- **Task requirements**
Wherever the string "More" appears, copy the whole line.

- **Extracted material**
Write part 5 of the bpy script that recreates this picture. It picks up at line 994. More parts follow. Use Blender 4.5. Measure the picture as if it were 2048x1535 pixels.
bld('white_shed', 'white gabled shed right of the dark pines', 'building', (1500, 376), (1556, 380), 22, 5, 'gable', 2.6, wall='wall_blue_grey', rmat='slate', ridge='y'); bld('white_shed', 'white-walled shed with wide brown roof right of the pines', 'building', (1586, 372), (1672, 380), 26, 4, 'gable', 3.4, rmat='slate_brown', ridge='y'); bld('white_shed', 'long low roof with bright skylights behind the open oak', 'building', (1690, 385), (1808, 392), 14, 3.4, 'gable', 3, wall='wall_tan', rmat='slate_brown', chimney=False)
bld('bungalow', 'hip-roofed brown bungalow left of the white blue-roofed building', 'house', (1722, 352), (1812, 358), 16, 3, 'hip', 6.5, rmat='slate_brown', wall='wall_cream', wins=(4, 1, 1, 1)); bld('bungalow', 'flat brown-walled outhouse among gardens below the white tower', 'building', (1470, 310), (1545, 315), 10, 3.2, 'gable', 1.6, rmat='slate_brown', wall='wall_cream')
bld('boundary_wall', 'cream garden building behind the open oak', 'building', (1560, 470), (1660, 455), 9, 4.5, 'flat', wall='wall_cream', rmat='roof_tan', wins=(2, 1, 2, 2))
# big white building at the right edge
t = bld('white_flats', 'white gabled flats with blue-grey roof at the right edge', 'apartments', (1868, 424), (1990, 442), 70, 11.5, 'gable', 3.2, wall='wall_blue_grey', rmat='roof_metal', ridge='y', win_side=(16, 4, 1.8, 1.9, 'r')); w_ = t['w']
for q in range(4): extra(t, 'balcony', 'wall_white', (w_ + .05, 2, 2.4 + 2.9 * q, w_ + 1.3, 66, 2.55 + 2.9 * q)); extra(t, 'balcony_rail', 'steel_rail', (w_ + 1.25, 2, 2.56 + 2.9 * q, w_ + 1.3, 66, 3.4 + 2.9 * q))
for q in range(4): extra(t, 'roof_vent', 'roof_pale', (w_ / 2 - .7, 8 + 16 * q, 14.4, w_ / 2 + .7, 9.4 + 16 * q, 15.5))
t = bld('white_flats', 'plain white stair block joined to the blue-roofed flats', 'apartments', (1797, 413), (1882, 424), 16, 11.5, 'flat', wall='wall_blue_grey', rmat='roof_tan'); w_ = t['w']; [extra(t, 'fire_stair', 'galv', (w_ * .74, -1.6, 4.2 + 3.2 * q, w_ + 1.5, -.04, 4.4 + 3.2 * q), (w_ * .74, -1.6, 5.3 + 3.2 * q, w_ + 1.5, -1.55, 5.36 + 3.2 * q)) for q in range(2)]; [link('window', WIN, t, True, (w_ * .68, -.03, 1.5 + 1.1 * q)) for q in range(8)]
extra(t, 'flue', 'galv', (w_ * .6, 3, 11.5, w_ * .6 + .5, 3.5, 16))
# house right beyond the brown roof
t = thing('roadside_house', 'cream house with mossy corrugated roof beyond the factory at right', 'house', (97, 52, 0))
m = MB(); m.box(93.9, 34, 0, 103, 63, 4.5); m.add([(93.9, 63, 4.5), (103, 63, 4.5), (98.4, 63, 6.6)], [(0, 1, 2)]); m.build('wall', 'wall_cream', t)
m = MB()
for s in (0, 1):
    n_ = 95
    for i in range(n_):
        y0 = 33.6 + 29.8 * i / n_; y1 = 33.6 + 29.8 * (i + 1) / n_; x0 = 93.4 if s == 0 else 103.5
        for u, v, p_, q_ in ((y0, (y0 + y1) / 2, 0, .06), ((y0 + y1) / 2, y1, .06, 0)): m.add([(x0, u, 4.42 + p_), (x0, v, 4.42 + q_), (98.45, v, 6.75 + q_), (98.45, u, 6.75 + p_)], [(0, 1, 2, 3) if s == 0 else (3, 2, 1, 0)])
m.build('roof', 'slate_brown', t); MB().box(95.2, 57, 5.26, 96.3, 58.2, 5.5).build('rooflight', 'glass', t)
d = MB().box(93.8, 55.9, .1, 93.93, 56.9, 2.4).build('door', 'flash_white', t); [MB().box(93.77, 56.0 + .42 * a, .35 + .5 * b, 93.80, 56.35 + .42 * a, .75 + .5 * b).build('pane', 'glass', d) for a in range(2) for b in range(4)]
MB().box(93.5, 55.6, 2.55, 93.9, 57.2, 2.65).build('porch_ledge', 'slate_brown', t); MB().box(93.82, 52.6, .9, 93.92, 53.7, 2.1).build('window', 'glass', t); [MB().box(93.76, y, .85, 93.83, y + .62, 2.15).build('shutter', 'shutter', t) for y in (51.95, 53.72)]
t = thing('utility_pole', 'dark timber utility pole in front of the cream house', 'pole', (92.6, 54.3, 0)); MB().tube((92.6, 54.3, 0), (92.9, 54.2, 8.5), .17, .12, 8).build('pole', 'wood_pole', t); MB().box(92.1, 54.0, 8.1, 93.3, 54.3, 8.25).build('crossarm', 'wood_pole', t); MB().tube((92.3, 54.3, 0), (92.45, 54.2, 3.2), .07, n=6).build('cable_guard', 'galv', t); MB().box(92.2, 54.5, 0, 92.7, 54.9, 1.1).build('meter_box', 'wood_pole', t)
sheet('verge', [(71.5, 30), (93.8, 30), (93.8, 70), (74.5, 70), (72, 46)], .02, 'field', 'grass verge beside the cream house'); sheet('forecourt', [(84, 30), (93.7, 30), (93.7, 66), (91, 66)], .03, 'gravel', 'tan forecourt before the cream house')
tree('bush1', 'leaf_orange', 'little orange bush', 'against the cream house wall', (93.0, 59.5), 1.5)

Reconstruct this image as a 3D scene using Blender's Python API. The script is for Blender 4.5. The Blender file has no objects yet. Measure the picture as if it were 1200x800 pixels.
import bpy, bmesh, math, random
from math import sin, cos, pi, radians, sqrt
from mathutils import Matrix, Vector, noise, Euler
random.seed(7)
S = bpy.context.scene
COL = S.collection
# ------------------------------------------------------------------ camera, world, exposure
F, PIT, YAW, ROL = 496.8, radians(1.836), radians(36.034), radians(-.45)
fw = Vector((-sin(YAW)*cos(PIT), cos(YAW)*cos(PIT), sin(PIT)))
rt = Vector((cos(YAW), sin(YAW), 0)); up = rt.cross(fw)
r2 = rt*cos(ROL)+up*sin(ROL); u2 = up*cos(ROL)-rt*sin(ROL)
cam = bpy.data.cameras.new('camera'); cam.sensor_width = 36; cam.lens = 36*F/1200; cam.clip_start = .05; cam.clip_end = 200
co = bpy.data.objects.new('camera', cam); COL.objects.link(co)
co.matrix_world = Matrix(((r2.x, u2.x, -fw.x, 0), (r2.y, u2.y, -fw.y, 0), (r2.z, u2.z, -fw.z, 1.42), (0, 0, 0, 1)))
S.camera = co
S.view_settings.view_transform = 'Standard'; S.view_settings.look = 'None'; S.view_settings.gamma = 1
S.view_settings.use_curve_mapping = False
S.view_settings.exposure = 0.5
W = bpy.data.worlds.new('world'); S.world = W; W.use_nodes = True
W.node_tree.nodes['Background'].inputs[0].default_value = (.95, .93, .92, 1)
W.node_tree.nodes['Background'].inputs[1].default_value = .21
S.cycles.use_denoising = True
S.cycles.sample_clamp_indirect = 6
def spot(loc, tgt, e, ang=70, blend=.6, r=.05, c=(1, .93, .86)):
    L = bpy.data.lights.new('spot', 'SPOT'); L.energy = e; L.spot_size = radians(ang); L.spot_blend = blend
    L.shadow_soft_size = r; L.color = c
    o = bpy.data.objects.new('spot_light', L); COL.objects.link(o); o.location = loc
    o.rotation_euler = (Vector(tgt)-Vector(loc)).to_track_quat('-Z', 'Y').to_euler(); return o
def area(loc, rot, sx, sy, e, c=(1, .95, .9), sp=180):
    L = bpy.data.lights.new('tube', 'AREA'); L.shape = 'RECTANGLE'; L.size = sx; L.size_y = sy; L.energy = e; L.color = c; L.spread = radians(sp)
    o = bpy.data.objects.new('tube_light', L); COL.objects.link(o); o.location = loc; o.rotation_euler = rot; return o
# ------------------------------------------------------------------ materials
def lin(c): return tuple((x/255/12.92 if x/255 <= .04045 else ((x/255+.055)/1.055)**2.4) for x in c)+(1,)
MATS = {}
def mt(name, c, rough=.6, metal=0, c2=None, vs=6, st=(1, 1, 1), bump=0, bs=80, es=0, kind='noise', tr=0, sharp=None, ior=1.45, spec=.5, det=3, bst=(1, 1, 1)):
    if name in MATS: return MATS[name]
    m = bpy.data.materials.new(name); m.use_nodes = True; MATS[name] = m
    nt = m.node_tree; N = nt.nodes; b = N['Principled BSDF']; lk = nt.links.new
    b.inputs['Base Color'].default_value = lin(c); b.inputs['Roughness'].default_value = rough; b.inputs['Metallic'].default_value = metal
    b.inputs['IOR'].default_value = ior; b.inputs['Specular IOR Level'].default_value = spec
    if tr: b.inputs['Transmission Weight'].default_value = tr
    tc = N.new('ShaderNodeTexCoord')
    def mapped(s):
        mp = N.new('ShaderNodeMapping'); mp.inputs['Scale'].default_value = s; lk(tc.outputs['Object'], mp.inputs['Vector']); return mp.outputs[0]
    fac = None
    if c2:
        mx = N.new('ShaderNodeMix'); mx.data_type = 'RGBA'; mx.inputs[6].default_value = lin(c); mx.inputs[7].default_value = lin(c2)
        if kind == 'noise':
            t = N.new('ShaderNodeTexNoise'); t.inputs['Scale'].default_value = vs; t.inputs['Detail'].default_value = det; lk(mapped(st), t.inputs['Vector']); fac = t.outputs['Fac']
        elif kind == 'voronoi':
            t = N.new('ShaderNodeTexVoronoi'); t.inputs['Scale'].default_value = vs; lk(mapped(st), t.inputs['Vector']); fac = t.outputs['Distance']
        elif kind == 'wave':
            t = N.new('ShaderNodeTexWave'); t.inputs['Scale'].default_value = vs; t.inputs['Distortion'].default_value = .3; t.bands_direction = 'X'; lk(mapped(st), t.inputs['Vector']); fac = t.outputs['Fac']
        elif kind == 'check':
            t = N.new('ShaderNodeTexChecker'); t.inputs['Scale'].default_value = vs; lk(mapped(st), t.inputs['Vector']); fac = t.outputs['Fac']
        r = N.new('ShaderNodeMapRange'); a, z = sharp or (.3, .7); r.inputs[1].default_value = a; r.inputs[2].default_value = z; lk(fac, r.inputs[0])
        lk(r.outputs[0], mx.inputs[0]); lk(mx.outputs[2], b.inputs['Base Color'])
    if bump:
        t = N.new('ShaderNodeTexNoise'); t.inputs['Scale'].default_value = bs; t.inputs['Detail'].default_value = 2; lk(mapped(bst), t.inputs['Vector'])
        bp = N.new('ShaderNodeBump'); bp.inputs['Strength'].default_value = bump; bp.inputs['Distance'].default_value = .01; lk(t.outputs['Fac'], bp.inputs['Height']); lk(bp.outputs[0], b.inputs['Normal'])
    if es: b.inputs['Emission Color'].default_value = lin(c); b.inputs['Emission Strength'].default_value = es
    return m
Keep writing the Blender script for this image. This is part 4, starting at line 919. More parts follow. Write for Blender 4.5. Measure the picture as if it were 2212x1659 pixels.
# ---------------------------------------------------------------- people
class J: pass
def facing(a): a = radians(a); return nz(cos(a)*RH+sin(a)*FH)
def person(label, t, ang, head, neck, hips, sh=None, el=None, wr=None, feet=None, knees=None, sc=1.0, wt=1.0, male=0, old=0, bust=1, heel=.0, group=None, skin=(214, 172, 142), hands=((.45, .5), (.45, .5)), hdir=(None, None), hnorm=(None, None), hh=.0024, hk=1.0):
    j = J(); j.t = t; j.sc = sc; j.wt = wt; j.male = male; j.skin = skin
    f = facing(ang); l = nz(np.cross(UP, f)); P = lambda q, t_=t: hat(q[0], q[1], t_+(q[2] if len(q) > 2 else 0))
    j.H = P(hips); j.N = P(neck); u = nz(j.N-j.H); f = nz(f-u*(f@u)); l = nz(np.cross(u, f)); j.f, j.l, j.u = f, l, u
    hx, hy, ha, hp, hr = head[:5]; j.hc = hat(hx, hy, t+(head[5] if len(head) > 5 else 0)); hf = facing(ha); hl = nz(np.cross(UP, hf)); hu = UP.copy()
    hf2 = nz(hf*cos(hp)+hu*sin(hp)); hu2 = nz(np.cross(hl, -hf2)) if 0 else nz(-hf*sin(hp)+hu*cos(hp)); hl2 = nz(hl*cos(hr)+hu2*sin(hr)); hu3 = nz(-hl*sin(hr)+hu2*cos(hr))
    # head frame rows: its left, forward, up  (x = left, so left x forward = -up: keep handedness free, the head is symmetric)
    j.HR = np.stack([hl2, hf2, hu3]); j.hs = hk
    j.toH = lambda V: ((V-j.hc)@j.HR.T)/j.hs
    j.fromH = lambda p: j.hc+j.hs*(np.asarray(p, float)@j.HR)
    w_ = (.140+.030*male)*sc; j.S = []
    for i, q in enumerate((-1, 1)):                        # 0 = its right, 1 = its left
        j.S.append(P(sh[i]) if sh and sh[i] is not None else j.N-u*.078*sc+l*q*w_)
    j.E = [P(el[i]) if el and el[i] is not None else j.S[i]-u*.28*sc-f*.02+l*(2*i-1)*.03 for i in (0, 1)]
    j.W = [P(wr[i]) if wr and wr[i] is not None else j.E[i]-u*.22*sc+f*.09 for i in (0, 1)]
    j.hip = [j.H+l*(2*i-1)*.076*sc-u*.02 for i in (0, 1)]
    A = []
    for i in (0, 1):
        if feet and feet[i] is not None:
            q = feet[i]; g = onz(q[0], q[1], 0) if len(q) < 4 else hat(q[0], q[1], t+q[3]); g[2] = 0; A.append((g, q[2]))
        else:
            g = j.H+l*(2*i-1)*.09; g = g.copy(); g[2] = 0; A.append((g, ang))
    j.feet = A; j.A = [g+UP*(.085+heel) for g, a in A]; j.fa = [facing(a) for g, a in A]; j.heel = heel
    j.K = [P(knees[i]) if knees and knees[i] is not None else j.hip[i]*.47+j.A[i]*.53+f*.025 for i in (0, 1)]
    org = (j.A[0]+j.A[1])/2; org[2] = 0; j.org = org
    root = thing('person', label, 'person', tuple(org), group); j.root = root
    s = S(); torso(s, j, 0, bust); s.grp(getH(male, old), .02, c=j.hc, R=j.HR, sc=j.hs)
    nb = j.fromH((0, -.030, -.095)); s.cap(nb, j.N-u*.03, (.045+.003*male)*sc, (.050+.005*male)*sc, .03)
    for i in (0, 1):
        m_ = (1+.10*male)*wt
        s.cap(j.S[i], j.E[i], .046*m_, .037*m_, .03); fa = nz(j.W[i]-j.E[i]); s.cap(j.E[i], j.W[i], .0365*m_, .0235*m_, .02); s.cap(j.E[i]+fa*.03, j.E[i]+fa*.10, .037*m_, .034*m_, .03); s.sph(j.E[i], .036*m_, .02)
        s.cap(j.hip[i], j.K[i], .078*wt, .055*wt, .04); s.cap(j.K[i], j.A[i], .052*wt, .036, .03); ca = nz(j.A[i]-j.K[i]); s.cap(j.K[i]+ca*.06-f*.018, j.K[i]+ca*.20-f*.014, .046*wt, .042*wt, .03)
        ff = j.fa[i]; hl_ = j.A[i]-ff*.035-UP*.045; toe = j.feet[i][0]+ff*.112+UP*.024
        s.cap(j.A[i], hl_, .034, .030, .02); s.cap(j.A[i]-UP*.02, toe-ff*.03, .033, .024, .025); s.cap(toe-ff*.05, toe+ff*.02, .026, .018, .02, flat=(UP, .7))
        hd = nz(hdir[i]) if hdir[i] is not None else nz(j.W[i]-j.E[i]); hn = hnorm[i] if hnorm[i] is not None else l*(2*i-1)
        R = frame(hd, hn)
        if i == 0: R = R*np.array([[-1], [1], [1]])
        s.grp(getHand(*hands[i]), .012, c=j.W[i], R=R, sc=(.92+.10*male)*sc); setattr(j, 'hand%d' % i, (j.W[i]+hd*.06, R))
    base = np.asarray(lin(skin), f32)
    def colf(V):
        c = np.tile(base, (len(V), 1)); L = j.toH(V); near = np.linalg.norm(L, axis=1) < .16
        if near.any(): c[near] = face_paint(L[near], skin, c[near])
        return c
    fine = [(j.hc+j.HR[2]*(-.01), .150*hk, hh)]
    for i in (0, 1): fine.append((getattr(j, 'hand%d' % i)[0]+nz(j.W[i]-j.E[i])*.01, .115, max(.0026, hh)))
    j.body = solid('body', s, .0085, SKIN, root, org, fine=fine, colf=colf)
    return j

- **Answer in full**
Write part 5 of the bpy script that recreates this picture. It picks up at line 994. More parts follow. Use Blender 4.5. Measure the picture as if it were 2048x1535 pixels.
Keep writing the Blender script for this image. This is part 4, starting at line 919. More parts follow. Write for Blender 4.5. Measure the picture as if it were 2212x1659 pixels.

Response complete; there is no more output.